[start Recorded data]

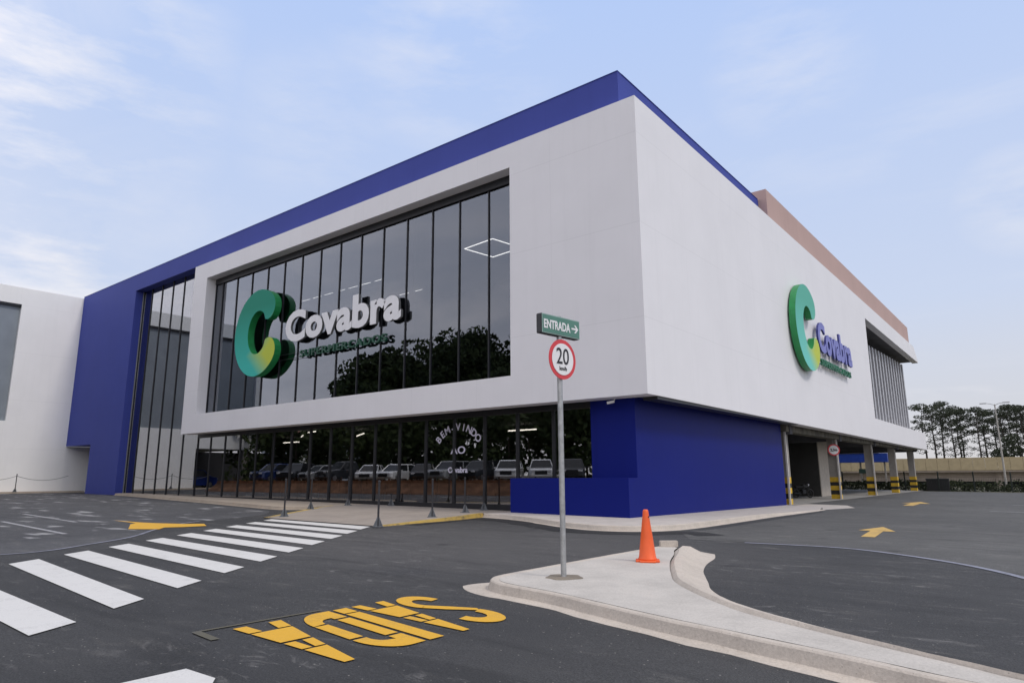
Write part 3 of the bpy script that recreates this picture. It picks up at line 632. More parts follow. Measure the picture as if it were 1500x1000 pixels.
# no-entry style round sign fixed to the second column
RED = mat('sign_red', (.62, .05, .06), .5, .05); SW = mat('sign_white', (.78, .78, .78), .5, .03); SBLK = mat('sign_black', (.02, .02, .022), .5, .03)
GALV = mat('galvanised_steel', (.42, .43, .43), .42, .15, 14.0, metal=.55, bump=.15, bs=40)
def disc(name, c, r, th, m, parent, n=40):
    bm = bmesh.new(); lathe(bm, [(r, -th/2), (r, th/2)], n, c, 'x'); return obj(name, bm, m, parent)
ws = thing('round_sign', 'small round red and white height sign on the second column', 'sign', (0, 0, 0))
# faces the camera side (-Y) so its disc is turned a little
bm = bmesh.new(); lathe(bm, [(.40, -.02), (.40, .02)], 32, (0, 0, 0), 'y'); obj('sign_plate', bm, RED, ws)
bm = bmesh.new(); lathe(bm, [(.31, -.004), (.31, .004)], 32, (0, -.026, 0), 'y'); obj('sign_face', bm, SW, ws)
bm, _, _ = text_bm('2,3m', .24, .006, .46, .01); xf(bm, Matrix.Translation((-.23, -.036, -.08)) @ FACE_Y); obj('sign_text', bm, SBLK, ws)
bm = bmesh.new(); tube(bm, (0, .02, .38), (0, .02, .75), .02); obj('hanger', bm, GALV, ws)
ws.location = (-1.1, 29.9, 3.25); ws.rotation_euler = (0, 0, R_(25))
# cctv under the corner
cc = thing('security_camera', 'small white security camera under the corner of the soffit', 'camera', (-1.6, .45, 4.30))
bm = bmesh.new(); tube(bm, (0, 0, 0), (-.24, -.12, -.06), .05, .05, 12); obj('camera_body', bm, SW, cc)
bm = bmesh.new(); tube(bm, (0, 0, .02), (0, .05, .17), .018); obj('bracket', bm, SW, cc)

# ------------------------------------------------------------------ shop signs
def cmark_mat(name, pale):
    m, t, b = base(name); c = N(t, 'ShaderNodeTexCoord'); sp = N(t, 'ShaderNodeSeparateXYZ'); t.links.new(c.outputs['Object'], sp.inputs[0])
    x, z = sp.outputs[0], sp.outputs[1]
    k = .12 if pale else 0
    top = (0.010+k*.8, .25+k*1.6, .165+k*1.4); teal = (0.05+k, .50+k, .42+k)
    c1 = mixc(t, ramp(t, z, 1.6, -1.9), top, teal)
    lime = (0.52, .60, .07)
    s = math_n(t, 'SUBTRACT', math_n(t, 'MULTIPLY', x, .9), math_n(t, 'ABSOLUTE', math_n(t, 'ADD', z, 1.35)))
    c2 = mixc(t, ramp(t, s, -1.0, .75), c1, lime)
    t.links.new(c2, b.inputs['Base Color']); b.inputs['Roughness'].default_value = .55; b.inputs['Specular IOR Level'].default_value = .2; MC[name] = m; return m
CM1, CM2 = cmark_mat('logo_mark_front', False), cmark_mat('logo_mark_side', True)
GSIDE = mat('green_return', (.015, .26, .07), .4, .12, 2.0)
GTXT = mat('green_letters', (.005, .075, .04), .45); WTXT = mat('white_letters', (.82, .82, .83), .45, .03)
DRET = mat('grey_letter_return', (.16, .165, .165), .5); PTXT = mat('violet_letters', (.17, .18, .52), .45); NRET = mat('navy_return', (.04, .045, .22), .5)
def c_outline(R=2.5):
    """C ring with round ends and a heavier left side, as (x, z)"""
    ro, a_t, a_b = R, 52, -42
    outer = [(ro*math.cos(R_(a)), ro*math.sin(R_(a))) for a in range(a_t, 360+a_b+1, 6)]
    def cap(c, r, a0, a1, n=9): return [(c[0]+r*math.cos(R_(a0+(a1-a0)*i/n)), c[1]+r*math.sin(R_(a0+(a1-a0)*i/n))) for i in range(1, n)]
    rc = .30*R
    cb = ((ro-rc)*math.cos(R_(a_b)), (ro-rc)*math.sin(R_(a_b))); ct = ((ro-rc)*math.cos(R_(a_t)), (ro-rc)*math.sin(R_(a_t)))
    ir = ro-2*rc
    inn = [((ir+.02*R)*math.cos(R_(a))+.02*R, (ir+.10*R)*math.sin(R_(a))) for a in range(360+a_b, a_t-1, -6)]
    return outer + cap(cb, rc, a_b, a_b+180) + inn + cap(ct, rc, a_t+180, a_t+360)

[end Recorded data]

> [Your goal]: Set the data above down again exactly as given, with no pictures.

> [Response]:
Write part 3 of the bpy script that recreates this picture. It picks up at line 632. More parts follow. Measure the picture as if it were 1500x1000 pixels.
# no-entry style round sign fixed to the second column
RED = mat('sign_red', (.62, .05, .06), .5, .05); SW = mat('sign_white', (.78, .78, .78), .5, .03); SBLK = mat('sign_black', (.02, .02, .022), .5, .03)
GALV = mat('galvanised_steel', (.42, .43, .43), .42, .15, 14.0, metal=.55, bump=.15, bs=40)
def disc(name, c, r, th, m, parent, n=40):
    bm = bmesh.new(); lathe(bm, [(r, -th/2), (r, th/2)], n, c, 'x'); return obj(name, bm, m, parent)
ws = thing('round_sign', 'small round red and white height sign on the second column', 'sign', (0, 0, 0))
# faces the camera side (-Y) so its disc is turned a little
bm = bmesh.new(); lathe(bm, [(.40, -.02), (.40, .02)], 32, (0, 0, 0), 'y'); obj('sign_plate', bm, RED, ws)
bm = bmesh.new(); lathe(bm, [(.31, -.004), (.31, .004)], 32, (0, -.026, 0), 'y'); obj('sign_face', bm, SW, ws)
bm, _, _ = text_bm('2,3m', .24, .006, .46, .01); xf(bm, Matrix.Translation((-.23, -.036, -.08)) @ FACE_Y); obj('sign_text', bm, SBLK, ws)
bm = bmesh.new(); tube(bm, (0, .02, .38), (0, .02, .75), .02); obj('hanger', bm, GALV, ws)
ws.location = (-1.1, 29.9, 3.25); ws.rotation_euler = (0, 0, R_(25))
# cctv under the corner
cc = thing('security_camera', 'small white security camera under the corner of the soffit', 'camera', (-1.6, .45, 4.30))
bm = bmesh.new(); tube(bm, (0, 0, 0), (-.24, -.12, -.06), .05, .05, 12); obj('camera_body', bm, SW, cc)
bm = bmesh.new(); tube(bm, (0, 0, .02), (0, .05, .17), .018); obj('bracket', bm, SW, cc)

# ------------------------------------------------------------------ shop signs
def cmark_mat(name, pale):
    m, t, b = base(name); c = N(t, 'ShaderNodeTexCoord'); sp = N(t, 'ShaderNodeSeparateXYZ'); t.links.new(c.outputs['Object'], sp.inputs[0])
    x, z = sp.outputs[0], sp.outputs[1]
    k = .12 if pale else 0
    top = (0.010+k*.8, .25+k*1.6, .165+k*1.4); teal = (0.05+k, .50+k, .42+k)
    c1 = mixc(t, ramp(t, z, 1.6, -1.9), top, teal)
    lime = (0.52, .60, .07)
    s = math_n(t, 'SUBTRACT', math_n(t, 'MULTIPLY', x, .9), math_n(t, 'ABSOLUTE', math_n(t, 'ADD', z, 1.35)))
    c2 = mixc(t, ramp(t, s, -1.0, .75), c1, lime)
    t.links.new(c2, b.inputs['Base Color']); b.inputs['Roughness'].default_value = .55; b.inputs['Specular IOR Level'].default_value = .2; MC[name] = m; return m
CM1, CM2 = cmark_mat('logo_mark_front', False), cmark_mat('logo_mark_side', True)
GSIDE = mat('green_return', (.015, .26, .07), .4, .12, 2.0)
GTXT = mat('green_letters', (.005, .075, .04), .45); WTXT = mat('white_letters', (.82, .82, .83), .45, .03)
DRET = mat('grey_letter_return', (.16, .165, .165), .5); PTXT = mat('violet_letters', (.17, .18, .52), .45); NRET = mat('navy_return', (.04, .045, .22), .5)
def c_outline(R=2.5):
    """C ring with round ends and a heavier left side, as (x, z)"""
    ro, a_t, a_b = R, 52, -42
    outer = [(ro*math.cos(R_(a)), ro*math.sin(R_(a))) for a in range(a_t, 360+a_b+1, 6)]
    def cap(c, r, a0, a1, n=9): return [(c[0]+r*math.cos(R_(a0+(a1-a0)*i/n)), c[1]+r*math.sin(R_(a0+(a1-a0)*i/n))) for i in range(1, n)]
    rc = .30*R
    cb = ((ro-rc)*math.cos(R_(a_b)), (ro-rc)*math.sin(R_(a_b))); ct = ((ro-rc)*math.cos(R_(a_t)), (ro-rc)*math.sin(R_(a_t)))
    ir = ro-2*rc
    inn = [((ir+.02*R)*math.cos(R_(a))+.02*R, (ir+.10*R)*math.sin(R_(a))) for a in range(360+a_b, a_t-1, -6)]
    return outer + cap(cb, rc, a_b, a_b+180) + inn + cap(ct, rc, a_t+180, a_t+360)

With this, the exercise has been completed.